— begin DATASET ENTRIES —
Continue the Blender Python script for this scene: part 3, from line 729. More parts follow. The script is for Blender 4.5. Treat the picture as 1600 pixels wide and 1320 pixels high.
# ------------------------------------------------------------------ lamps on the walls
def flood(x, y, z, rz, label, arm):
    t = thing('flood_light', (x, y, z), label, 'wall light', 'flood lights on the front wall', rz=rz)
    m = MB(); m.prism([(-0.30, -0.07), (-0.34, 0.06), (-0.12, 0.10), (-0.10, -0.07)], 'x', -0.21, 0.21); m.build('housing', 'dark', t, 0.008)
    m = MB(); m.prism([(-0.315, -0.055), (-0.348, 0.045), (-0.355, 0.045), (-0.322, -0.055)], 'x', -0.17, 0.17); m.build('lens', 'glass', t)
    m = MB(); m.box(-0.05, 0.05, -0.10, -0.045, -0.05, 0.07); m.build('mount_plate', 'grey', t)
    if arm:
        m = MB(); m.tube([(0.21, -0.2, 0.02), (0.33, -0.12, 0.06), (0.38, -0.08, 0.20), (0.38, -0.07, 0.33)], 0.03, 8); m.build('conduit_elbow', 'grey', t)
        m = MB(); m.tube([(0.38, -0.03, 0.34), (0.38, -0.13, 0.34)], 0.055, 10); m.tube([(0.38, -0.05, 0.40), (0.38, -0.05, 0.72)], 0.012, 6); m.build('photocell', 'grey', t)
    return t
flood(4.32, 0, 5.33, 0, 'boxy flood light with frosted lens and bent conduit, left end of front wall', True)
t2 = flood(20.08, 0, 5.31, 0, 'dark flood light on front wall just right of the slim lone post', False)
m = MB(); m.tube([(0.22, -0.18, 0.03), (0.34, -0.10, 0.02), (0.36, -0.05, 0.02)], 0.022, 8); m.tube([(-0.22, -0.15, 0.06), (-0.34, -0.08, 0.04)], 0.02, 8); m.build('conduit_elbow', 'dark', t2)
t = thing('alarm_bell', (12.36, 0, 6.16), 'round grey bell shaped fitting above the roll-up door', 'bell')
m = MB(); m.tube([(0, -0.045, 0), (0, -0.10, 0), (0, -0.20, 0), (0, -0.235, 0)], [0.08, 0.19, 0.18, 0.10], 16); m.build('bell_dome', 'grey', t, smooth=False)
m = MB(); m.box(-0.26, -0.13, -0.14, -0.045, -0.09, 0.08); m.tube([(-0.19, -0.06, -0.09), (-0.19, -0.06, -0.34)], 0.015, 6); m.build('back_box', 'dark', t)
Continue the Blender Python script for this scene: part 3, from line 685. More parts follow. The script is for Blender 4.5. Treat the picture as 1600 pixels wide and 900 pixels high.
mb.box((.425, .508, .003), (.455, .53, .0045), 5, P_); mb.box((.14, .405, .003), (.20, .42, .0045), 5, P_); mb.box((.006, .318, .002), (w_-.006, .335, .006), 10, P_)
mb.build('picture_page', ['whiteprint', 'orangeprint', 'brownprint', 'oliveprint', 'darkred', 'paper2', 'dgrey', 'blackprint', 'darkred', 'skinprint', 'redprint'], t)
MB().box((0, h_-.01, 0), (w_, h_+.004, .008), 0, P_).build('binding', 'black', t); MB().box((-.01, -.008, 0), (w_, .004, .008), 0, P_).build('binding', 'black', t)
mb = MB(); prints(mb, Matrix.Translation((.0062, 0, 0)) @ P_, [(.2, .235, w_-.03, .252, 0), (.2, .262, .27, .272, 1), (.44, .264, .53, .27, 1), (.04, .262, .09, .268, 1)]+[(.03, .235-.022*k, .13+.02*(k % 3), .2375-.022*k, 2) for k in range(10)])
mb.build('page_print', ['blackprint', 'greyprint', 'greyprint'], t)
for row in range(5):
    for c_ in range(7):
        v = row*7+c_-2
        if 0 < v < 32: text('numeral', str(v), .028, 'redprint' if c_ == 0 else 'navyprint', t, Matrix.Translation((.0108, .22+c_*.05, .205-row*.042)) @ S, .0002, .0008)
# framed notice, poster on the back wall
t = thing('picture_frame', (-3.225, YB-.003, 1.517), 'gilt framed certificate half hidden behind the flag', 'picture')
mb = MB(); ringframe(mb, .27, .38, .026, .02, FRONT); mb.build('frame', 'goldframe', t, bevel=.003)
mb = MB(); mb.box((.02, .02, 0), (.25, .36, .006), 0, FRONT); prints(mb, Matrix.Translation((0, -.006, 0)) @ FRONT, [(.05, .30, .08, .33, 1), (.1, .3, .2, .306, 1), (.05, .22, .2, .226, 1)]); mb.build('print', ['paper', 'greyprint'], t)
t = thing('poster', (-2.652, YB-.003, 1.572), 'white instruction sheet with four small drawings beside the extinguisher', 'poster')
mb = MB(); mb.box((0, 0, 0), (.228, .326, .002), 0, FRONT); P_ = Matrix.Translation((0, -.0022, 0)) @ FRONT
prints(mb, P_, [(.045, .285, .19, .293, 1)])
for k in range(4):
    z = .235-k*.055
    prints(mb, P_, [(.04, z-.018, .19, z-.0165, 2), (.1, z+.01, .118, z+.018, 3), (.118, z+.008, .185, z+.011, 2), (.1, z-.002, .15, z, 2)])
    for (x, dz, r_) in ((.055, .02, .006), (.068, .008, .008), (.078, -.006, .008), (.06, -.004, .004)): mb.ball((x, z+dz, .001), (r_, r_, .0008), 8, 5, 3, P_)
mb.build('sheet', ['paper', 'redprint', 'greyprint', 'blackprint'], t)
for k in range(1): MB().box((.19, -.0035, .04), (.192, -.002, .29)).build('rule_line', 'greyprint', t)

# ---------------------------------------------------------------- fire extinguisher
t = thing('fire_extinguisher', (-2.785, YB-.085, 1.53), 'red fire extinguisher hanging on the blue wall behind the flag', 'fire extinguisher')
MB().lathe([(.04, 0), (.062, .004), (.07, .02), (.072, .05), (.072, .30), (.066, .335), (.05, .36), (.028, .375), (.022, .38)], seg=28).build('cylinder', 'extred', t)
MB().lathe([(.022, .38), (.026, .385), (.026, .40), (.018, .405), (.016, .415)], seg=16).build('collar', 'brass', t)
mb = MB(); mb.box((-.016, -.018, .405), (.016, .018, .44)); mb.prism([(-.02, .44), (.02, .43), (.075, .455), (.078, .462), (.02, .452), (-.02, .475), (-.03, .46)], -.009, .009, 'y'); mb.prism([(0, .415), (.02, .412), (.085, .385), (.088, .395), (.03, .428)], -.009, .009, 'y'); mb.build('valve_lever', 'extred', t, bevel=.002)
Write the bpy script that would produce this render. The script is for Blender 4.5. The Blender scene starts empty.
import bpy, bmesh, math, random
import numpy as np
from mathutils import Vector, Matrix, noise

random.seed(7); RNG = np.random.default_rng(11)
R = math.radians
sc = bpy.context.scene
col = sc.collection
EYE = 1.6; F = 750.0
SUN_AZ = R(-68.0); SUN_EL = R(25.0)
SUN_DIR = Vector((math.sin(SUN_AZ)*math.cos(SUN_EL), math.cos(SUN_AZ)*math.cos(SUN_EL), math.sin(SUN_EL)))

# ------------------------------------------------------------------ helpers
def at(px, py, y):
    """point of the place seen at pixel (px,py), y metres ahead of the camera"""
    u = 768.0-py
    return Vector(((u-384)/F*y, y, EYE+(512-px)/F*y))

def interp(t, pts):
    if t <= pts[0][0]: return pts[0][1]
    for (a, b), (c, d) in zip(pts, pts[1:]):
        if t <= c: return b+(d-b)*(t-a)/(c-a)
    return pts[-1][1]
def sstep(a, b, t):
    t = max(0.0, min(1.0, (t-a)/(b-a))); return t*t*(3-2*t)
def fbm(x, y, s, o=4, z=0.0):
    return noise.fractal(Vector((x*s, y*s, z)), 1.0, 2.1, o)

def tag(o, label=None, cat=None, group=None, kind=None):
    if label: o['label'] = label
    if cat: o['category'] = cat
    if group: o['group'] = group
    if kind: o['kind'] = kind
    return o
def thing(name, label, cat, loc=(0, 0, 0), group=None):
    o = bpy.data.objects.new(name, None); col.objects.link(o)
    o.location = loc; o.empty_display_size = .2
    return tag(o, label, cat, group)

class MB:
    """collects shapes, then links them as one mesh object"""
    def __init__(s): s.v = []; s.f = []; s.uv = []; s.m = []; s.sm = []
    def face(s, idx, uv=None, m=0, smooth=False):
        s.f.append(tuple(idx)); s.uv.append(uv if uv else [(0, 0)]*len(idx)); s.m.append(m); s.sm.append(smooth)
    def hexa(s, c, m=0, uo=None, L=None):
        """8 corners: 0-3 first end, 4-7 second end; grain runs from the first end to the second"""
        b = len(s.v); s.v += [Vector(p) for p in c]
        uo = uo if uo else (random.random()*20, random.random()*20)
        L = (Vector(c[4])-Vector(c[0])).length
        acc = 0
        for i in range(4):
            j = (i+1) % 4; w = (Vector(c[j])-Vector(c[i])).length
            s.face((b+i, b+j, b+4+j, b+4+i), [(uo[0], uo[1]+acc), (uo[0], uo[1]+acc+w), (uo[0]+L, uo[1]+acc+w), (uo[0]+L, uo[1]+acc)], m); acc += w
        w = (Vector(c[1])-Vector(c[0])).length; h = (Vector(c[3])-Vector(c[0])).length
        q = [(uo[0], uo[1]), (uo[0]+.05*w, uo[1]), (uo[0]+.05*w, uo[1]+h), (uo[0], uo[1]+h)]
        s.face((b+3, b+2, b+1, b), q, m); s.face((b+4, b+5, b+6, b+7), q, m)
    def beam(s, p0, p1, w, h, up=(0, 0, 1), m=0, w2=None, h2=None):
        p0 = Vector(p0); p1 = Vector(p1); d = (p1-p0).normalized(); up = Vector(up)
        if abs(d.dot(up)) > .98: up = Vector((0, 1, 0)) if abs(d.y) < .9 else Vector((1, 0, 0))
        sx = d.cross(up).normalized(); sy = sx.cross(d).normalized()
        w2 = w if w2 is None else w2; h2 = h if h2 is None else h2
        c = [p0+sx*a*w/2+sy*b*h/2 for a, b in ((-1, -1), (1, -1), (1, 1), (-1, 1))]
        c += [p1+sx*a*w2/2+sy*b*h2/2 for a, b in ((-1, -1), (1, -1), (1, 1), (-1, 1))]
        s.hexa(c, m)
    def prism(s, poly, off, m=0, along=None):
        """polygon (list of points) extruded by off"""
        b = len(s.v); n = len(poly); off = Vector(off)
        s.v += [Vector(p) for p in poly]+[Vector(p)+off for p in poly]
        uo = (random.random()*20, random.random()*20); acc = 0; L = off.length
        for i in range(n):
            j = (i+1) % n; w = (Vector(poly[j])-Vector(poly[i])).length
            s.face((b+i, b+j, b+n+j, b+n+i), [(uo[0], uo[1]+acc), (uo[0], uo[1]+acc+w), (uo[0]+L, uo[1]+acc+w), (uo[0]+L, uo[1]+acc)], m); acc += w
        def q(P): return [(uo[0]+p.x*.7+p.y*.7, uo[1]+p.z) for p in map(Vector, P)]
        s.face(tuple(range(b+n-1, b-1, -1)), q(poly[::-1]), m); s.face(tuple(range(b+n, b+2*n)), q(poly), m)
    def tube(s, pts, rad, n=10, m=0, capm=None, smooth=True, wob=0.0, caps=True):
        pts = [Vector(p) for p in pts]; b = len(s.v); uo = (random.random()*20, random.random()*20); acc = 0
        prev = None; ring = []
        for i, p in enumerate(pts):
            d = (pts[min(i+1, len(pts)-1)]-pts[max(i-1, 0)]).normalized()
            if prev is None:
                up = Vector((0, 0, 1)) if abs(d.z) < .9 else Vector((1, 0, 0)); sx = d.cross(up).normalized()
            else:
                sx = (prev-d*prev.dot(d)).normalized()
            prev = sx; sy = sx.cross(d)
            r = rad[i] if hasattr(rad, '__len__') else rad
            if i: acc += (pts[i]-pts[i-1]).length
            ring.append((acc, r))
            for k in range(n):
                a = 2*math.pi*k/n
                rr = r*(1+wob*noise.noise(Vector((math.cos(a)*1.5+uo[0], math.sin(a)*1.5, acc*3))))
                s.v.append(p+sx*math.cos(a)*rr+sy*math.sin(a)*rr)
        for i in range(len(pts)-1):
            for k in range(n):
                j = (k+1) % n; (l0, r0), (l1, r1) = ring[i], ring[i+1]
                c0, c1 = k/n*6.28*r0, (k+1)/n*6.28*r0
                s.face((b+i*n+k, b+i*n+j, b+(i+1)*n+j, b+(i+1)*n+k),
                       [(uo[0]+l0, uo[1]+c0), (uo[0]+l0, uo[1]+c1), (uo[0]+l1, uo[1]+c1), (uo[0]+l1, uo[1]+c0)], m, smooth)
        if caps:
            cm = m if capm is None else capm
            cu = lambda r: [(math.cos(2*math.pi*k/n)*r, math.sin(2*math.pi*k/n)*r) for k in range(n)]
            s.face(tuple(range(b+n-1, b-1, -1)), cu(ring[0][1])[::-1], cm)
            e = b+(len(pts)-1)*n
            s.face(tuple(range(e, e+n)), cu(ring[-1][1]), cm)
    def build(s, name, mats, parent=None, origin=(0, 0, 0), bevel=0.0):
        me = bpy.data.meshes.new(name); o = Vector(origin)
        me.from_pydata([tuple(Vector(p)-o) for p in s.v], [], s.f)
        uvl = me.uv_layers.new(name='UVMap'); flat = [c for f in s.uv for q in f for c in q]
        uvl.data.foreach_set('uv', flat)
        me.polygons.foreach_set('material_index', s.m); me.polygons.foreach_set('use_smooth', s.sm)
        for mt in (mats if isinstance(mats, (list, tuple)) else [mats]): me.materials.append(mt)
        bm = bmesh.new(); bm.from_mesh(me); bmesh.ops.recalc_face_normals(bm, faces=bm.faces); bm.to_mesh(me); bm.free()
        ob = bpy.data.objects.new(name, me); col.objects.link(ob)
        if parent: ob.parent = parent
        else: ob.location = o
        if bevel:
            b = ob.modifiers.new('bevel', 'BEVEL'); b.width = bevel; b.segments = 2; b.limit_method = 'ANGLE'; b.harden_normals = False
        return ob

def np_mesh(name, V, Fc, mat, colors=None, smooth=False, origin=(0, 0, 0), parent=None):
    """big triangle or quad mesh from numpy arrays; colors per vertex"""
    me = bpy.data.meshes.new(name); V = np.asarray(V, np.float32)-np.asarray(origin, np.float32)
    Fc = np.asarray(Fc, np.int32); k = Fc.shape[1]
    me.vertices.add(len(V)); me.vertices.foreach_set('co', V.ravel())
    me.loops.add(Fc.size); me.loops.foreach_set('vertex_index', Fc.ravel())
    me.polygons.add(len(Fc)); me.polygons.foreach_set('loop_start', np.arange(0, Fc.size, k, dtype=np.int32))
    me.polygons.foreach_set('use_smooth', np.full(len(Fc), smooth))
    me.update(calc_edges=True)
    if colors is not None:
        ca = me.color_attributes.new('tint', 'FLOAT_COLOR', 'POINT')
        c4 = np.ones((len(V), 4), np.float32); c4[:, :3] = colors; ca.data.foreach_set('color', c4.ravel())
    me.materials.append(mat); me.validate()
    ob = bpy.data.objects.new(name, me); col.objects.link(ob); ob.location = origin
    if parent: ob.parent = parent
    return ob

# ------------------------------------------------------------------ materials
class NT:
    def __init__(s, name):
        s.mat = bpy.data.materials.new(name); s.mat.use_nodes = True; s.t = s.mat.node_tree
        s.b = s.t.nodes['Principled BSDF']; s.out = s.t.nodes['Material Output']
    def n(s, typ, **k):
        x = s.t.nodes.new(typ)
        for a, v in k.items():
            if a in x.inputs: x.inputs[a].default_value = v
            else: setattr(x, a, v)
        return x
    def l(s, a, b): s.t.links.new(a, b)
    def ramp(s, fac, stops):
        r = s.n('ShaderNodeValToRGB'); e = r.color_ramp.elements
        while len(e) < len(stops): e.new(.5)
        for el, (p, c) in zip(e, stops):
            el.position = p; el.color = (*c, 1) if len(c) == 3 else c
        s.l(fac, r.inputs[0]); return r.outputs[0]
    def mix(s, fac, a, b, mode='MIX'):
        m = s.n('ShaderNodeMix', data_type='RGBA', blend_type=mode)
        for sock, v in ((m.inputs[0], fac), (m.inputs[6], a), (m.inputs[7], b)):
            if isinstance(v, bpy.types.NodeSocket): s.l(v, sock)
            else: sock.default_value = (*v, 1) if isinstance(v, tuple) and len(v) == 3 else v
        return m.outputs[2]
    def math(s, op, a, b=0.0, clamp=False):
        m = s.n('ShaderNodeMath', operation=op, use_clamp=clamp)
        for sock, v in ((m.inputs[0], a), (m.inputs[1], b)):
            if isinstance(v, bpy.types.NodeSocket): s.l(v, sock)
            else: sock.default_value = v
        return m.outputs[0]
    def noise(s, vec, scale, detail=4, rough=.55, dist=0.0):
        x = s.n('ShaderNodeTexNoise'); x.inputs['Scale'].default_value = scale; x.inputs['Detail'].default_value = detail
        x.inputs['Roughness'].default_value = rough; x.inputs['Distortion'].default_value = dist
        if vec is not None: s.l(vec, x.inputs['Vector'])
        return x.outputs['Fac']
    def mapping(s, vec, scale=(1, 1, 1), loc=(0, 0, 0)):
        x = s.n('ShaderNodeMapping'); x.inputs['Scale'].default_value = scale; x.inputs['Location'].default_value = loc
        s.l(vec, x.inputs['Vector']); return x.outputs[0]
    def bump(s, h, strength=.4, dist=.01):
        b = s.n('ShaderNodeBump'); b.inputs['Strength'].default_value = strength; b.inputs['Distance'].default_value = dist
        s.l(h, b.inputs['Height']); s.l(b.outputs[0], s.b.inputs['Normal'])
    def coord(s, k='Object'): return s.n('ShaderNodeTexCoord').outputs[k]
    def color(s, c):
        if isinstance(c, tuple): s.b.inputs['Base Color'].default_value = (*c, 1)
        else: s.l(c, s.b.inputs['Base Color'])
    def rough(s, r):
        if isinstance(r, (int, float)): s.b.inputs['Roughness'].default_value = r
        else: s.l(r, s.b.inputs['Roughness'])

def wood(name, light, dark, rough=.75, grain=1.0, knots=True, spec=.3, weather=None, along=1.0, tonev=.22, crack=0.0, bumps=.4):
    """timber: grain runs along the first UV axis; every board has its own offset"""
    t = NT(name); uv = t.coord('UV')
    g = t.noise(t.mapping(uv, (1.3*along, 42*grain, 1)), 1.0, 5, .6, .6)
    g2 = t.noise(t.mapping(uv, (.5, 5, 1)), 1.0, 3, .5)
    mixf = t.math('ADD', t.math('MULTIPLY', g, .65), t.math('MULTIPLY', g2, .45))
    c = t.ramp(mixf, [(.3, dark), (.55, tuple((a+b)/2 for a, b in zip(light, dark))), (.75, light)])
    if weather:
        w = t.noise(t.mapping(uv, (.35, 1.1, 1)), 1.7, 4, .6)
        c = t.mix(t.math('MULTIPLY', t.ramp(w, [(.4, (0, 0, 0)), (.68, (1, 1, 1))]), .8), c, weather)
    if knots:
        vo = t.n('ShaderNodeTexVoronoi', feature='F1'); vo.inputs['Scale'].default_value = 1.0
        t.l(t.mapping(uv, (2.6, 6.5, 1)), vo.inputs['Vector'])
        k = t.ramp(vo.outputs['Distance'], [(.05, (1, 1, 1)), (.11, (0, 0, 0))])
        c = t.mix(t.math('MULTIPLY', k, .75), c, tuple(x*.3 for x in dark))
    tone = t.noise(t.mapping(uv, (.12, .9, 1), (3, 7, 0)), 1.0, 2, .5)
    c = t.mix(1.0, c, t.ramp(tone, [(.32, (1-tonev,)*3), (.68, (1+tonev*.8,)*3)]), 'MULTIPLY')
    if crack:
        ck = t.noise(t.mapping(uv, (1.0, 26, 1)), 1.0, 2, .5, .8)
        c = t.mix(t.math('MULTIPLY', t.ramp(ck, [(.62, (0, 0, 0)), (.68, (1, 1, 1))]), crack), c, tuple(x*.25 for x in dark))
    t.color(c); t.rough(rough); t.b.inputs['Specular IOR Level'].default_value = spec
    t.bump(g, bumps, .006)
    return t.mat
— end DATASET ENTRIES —
THE EXERCISE:
Transcribe, exactly and without additions, the lines of the records above, beginning with the line that contains "Write the bpy" and ending with the line that contains "return Vector(((u-384)/F*y, y, EYE+(512-px)/F*y))", both included.

EXERCISE ANSWER:
Write the bpy script that would produce this render. The script is for Blender 4.5. The Blender scene starts empty.
import bpy, bmesh, math, random
import numpy as np
from mathutils import Vector, Matrix, noise

random.seed(7); RNG = np.random.default_rng(11)
R = math.radians
sc = bpy.context.scene
col = sc.collection
EYE = 1.6; F = 750.0
SUN_AZ = R(-68.0); SUN_EL = R(25.0)
SUN_DIR = Vector((math.sin(SUN_AZ)*math.cos(SUN_EL), math.cos(SUN_AZ)*math.cos(SUN_EL), math.sin(SUN_EL)))

# ------------------------------------------------------------------ helpers
def at(px, py, y):
    """point of the place seen at pixel (px,py), y metres ahead of the camera"""
    u = 768.0-py
    return Vector(((u-384)/F*y, y, EYE+(512-px)/F*y))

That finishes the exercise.